* **What is asked**
Transcribe the records below from the first line to the line that includes "bollard((2.80, 4.95, DZ), 0.78, 'lit", inclusive, and omit the pictures.

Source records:
----------

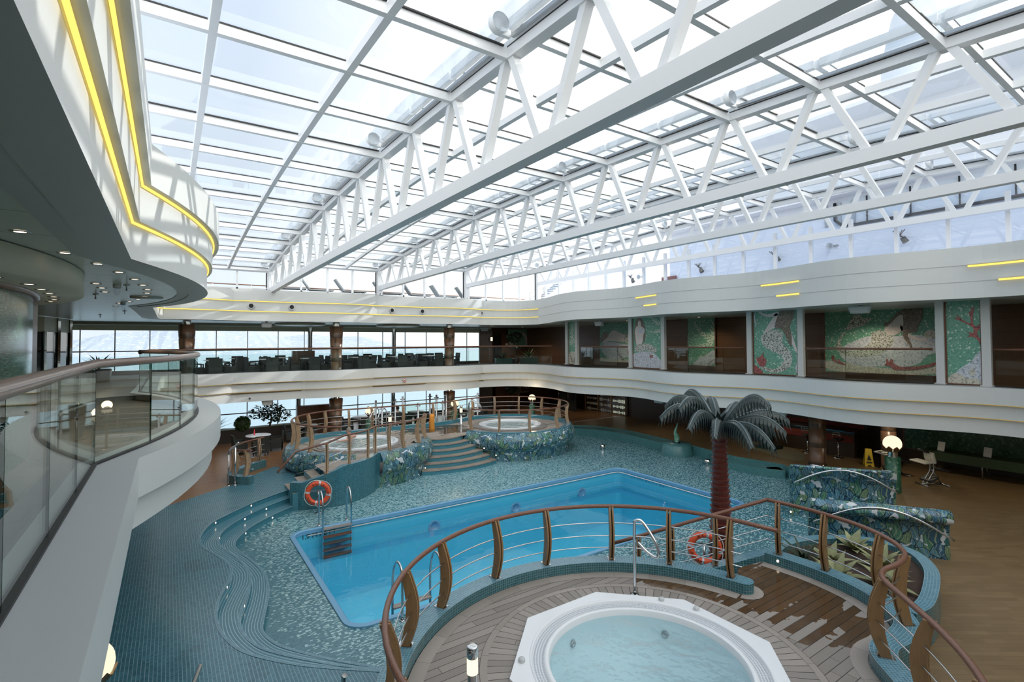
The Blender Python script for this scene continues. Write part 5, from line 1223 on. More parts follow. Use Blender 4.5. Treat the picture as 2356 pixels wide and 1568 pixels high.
def tub_handrail(loc, rz, label):
    T = thing('tub_handrail', loc, label, 'handrail', None, rz)
    m = MB()
    for y in (-0.2, 0.2):
        m.tube(crom([(0, y, 0), (0, y, 0.95), (0.08, y, 1.15), (0.25, y, 1.18), (0.55, y, 0.95), (0.62, y, 0.75), (0.50, y, 0.66), (0.2, y, 0.70)], 5), 0.022, 10)
    m.build('tube', 'steel', T)
    m = MB()
    for y in (-0.2, 0.2): m.lathe([(0.06, 0), (0.06, 0.012), (0.03, 0.02)], (0, y, 0), 14)
    m.build('flange', 'steel', T)
T = thing('tub_handrail', (6.31, 5.80, DZ), 'tall polished handrail at the edge of the large octagonal hot tub', 'handrail')
m = MB(); m.tube(crom([(0, 0, 0), (0, 0, 1.05), (0.005, -0.03, 1.2), (0.08, -0.12, 1.18), (0.14, -0.34, 0.88), (0.13, -0.36, 0.70), (0.07, -0.22, 0.74), (0.02, -0.06, 0.86)], 6), 0.025, 10); m.tube([(-0.09, 0.10, 0), (-0.09, 0.10, 1.0), (-0.06, 0.05, 1.1)], 0.022, 8) if False else None; m.build('tube', 'steel', T)
m = MB(); m.lathe([(0.07, 0), (0.07, 0.015), (0.03, 0.022)], (0, 0, 0), 16); m.build('flange', 'steel', T)
def bollard(loc, h, label, r=0.065):
    T = thing('bollard_lamp', loc, label, 'bollard lamp', 'lit bollard lamps')
    m = MB(); m.lathe([(r*1.2, 0), (r*1.2, 0.02), (r*0.9, 0.03), (r*0.9, h*0.62)], (0, 0, 0), 18); m.build('pole', 'steel', T)
    m = MB(); m.lathe([(r, h*0.62), (r, h*0.84)], (0, 0, 0), 20); m.build('diffuser', 'lamp_warm', T)
    m = MB(); m.lathe([(r, h*0.84), (r*1.02, h*0.985), (r*0.9, h), (r*0.4, h-0.006), (0, h-0.004)], (0, 0, 0), 20); m.build('cap', 'chrome', T)
bollard((2.80, 4.95, DZ), 0.78, 'lit chrome-capped bollard lamp by the large octagonal hot tub, bottom centre', 0.062)
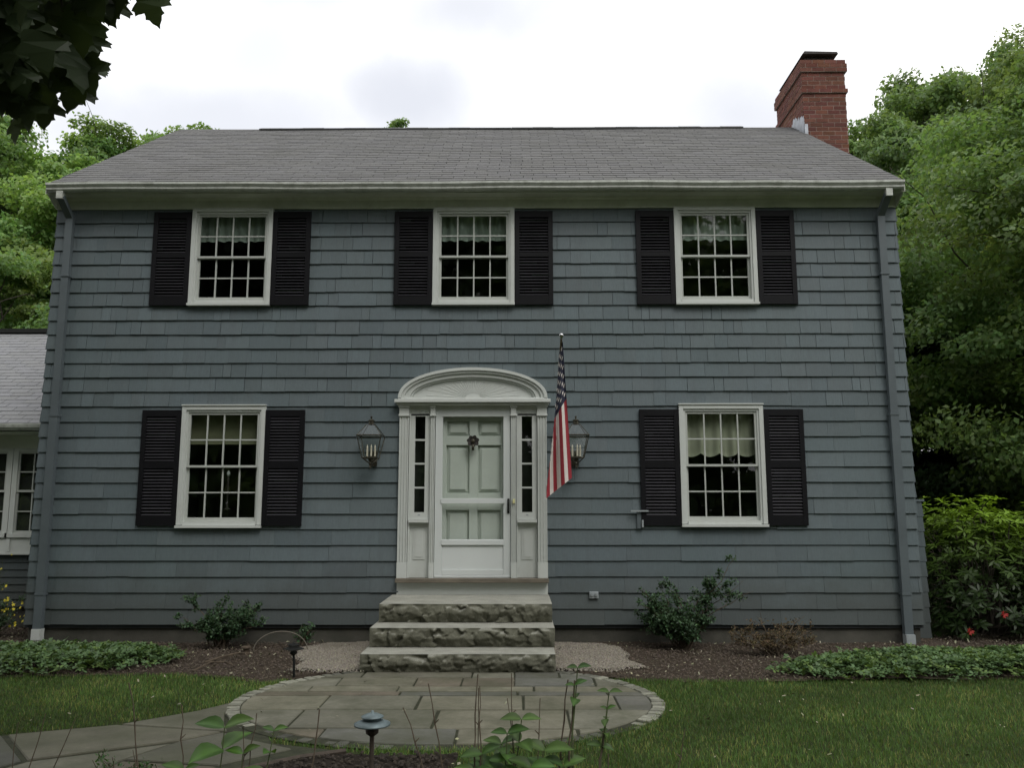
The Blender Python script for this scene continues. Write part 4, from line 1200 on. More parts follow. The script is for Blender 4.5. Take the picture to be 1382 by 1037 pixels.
# ------------------------------------------------------------------ loose cover: grass, chips, pebbles, petals
def scatter(n, poly, holes=(), rng=RNG):
    xs = [p[0] for p in poly]; ys = [p[1] for p in poly]
    P = np.stack([rng.uniform(min(xs), max(xs), n), rng.uniform(min(ys), max(ys), n)], 1)
    ok = inside(P, poly)
    for h in holes: ok &= ~inside(P, h)
    return P[ok]
LAWN = [(-7.5, -1.80), (-4.6, -1.93), (-2.9, -1.78), (-2.2, -1.98), (-1.86, -2.2), (1.70, -2.03), (2.4, -2.10), (3.2, -2.08), (4.4, -1.98), (7.5, -1.97), (7.5, -6.5), (-0.4, -6.5), (-0.5, -4.4), (-1.9, -2.9), (-2.1, -3.3), (-2.6, -3.7), (-3.3, -4.0), (-7.5, -4.5)]
OUT2 = ellp(1.83, 1.37, 1.5)
def grass(P, name, label):
    n = len(P)
    nz_ = np_noise(np.c_[P, np.zeros(n)], 3, 2.2)
    nz3 = np_noise(np.c_[P, np.zeros(n)], 13, 7.0)
    h = RNG.uniform(0.018, 0.042, n) * (1 + 0.25 * nz_)
    th = RNG.uniform(0, 2 * PI, n); lean = RNG.uniform(0.1, 0.9, n) * h
    wd = RNG.uniform(0.0012, 0.0028, n)
    dx, dy = np.cos(th), np.sin(th); px, py = -dy, dx
    b1 = np.stack([P[:, 0] - px * wd, P[:, 1] - py * wd, np.zeros(n)], 1); b2 = np.stack([P[:, 0] + px * wd, P[:, 1] + py * wd, np.zeros(n)], 1)
    m1 = np.stack([P[:, 0] + dx * lean * 0.35 - px * wd * .8, P[:, 1] + dy * lean * 0.35 - py * wd * .8, h * 0.6], 1)
    m2 = np.stack([P[:, 0] + dx * lean * 0.35 + px * wd * .8, P[:, 1] + dy * lean * 0.35 + py * wd * .8, h * 0.6], 1)
    tp = np.stack([P[:, 0] + dx * lean, P[:, 1] + dy * lean, h], 1)
    V = np.concatenate([b1, b2, m2, m1, tp])
    i = np.arange(n)
    F = np.concatenate([np.stack([i, i + n, i + 2 * n], 1), np.stack([i, i + 2 * n, i + 3 * n], 1), np.stack([i + 3 * n, i + 2 * n, i + 4 * n], 1)])
    g = RNG.uniform(0.6, 1.35, n) * (1 + 0.38 * nz_ + 0.30 * nz3)
    dry = (RNG.random(n) < 0.13 + 0.22 * np.clip(nz3, 0, 1)).astype(float)
    C = np.stack([g * (1 + dry * 1.5), g * (1 + dry * 0.45), g * (1 + dry * 0.9)], 1)
    o = np_mesh(name, V, F, M['grass'], col=np.tile(C, (5, 1)))
    tag(o, label, 'grass', kind='stuff')
grass(scatter(330000, LAWN, [OUT2, FBED]), 'grass', 'short green lawn grass with paler dry patches around the round patio')

def flakes(P, z, name, mat, smin, smax, label, cat, flat=0.3, aspect=0.45, thick=0.3, cvar=0.35):
    n = len(P)
    s = RNG.uniform(smin, smax, n)
    a = RNG.uniform(0, 2 * PI, n); tl = RNG.normal(0, flat, (n, 2))
    ax = np.stack([np.cos(a), np.sin(a), tl[:, 0]], 1); ay = np.stack([-np.sin(a), np.cos(a), tl[:, 1]], 1) * aspect
    az = np.cross(ax, ay); az /= np.linalg.norm(az, axis=1)[:, None]
    c = np.c_[P, np.full(n, z)] + np.stack([np.zeros(n), np.zeros(n), s * 0.3], 1)
    V = []
    for (i, j, k) in ((-1, -1, -1), (1, -1, -1), (1, 1, -1), (-1, 1, -1), (-.7, -.7, 1), (.7, -.7, 1), (.7, .7, 1), (-.7, .7, 1)):
        jt = RNG.uniform(0.7, 1.2, (n, 1))
        V.append(c + (ax * i * jt + ay * j * jt) * s[:, None] / 2 + az * k * (s * thick / 2)[:, None])
    V = np.concatenate(V); b = np.arange(n)
    F = np.concatenate([np.stack([b + n * q for q in f], 1) for f in ((4, 5, 6, 7), (0, 1, 5, 4), (1, 2, 6, 5), (2, 3, 7, 6), (3, 0, 4, 7))])
    g = RNG.uniform(1 - cvar, 1 + cvar, n)
    C = np.stack([g, g * RNG.uniform(0.92, 1.05, n), g * RNG.uniform(0.88, 1.06, n)], 1)
    o = np_mesh(name, V, F, mat, col=np.tile(C, (8, 1)))
    return tag(o, label, cat, kind='stuff')
flakes(np.concatenate([scatter(60000, BED, [OUTER, GRAV_L, GRAV_R]), scatter(420, GRAV_L), scatter(420, GRAV_R)]), 0.024, 'bark_chips', M['chip'], 0.007, 0.026, 'brown shredded bark chips covering the flower beds along the house', 'bark mulch')
for g, gc, lb in ((GRAV_L, -1.35, 'tan gravel pebbles on the ground left of the granite steps'), (GRAV_R, 1.35, 'tan gravel pebbles on the ground right of the granite steps')):
    flakes(np.concatenate([scatter(14000, g), scatter(4200, [((p[0] - gc) * 1.10 + gc, p[1] * 1.10 + 0.02) for p in g])]), 0.034, 'gravel_pebbles', M['pebble'], 0.005, 0.016, lb, 'gravel', 0.3, 0.8, 0.7, 0.4)
flakes(scatter(7000, FBED), 0.03, 'soil_crumbs', simple('soil_crumb', (0.03, 0.024, 0.018), 0.95), 0.01, 0.04, 'dark crumbly soil in the planting bed at the bottom', 'soil')
litter = np.concatenate([scatter(300, LAWN, [OUT2, FBED]), scatter(2600, BED, [OUTER, GRAV_L, GRAV_R]), scatter(60, GRAV_L), scatter(60, GRAV_R), scatter(30, INNER)])
flakes(litter, 0.036, 'fallen_petals', M['petal'], 0.009, 0.030, 'scattered pale fallen petals and dry leaf bits on lawn and beds', 'leaf litter', 0.5, 0.6, 0.06, 0.3)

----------

* **Solved exercise**
The Blender Python script for this scene continues. Write part 5, from line 1223 on. More parts follow. Use Blender 4.5. Treat the picture as 2356 pixels wide and 1568 pixels high.
def tub_handrail(loc, rz, label):
    T = thing('tub_handrail', loc, label, 'handrail', None, rz)
    m = MB()
    for y in (-0.2, 0.2):
        m.tube(crom([(0, y, 0), (0, y, 0.95), (0.08, y, 1.15), (0.25, y, 1.18), (0.55, y, 0.95), (0.62, y, 0.75), (0.50, y, 0.66), (0.2, y, 0.70)], 5), 0.022, 10)
    m.build('tube', 'steel', T)
    m = MB()
    for y in (-0.2, 0.2): m.lathe([(0.06, 0), (0.06, 0.012), (0.03, 0.02)], (0, y, 0), 14)
    m.build('flange', 'steel', T)
T = thing('tub_handrail', (6.31, 5.80, DZ), 'tall polished handrail at the edge of the large octagonal hot tub', 'handrail')
m = MB(); m.tube(crom([(0, 0, 0), (0, 0, 1.05), (0.005, -0.03, 1.2), (0.08, -0.12, 1.18), (0.14, -0.34, 0.88), (0.13, -0.36, 0.70), (0.07, -0.22, 0.74), (0.02, -0.06, 0.86)], 6), 0.025, 10); m.tube([(-0.09, 0.10, 0), (-0.09, 0.10, 1.0), (-0.06, 0.05, 1.1)], 0.022, 8) if False else None; m.build('tube', 'steel', T)
m = MB(); m.lathe([(0.07, 0), (0.07, 0.015), (0.03, 0.022)], (0, 0, 0), 16); m.build('flange', 'steel', T)
def bollard(loc, h, label, r=0.065):
    T = thing('bollard_lamp', loc, label, 'bollard lamp', 'lit bollard lamps')
    m = MB(); m.lathe([(r*1.2, 0), (r*1.2, 0.02), (r*0.9, 0.03), (r*0.9, h*0.62)], (0, 0, 0), 18); m.build('pole', 'steel', T)
    m = MB(); m.lathe([(r, h*0.62), (r, h*0.84)], (0, 0, 0), 20); m.build('diffuser', 'lamp_warm', T)
    m = MB(); m.lathe([(r, h*0.84), (r*1.02, h*0.985), (r*0.9, h), (r*0.4, h-0.006), (0, h-0.004)], (0, 0, 0), 20); m.build('cap', 'chrome', T)
bollard((2.80, 4.95, DZ), 0.78, 'lit chrome-capped bollard lamp by the large octagonal hot tub, bottom centre', 0.062)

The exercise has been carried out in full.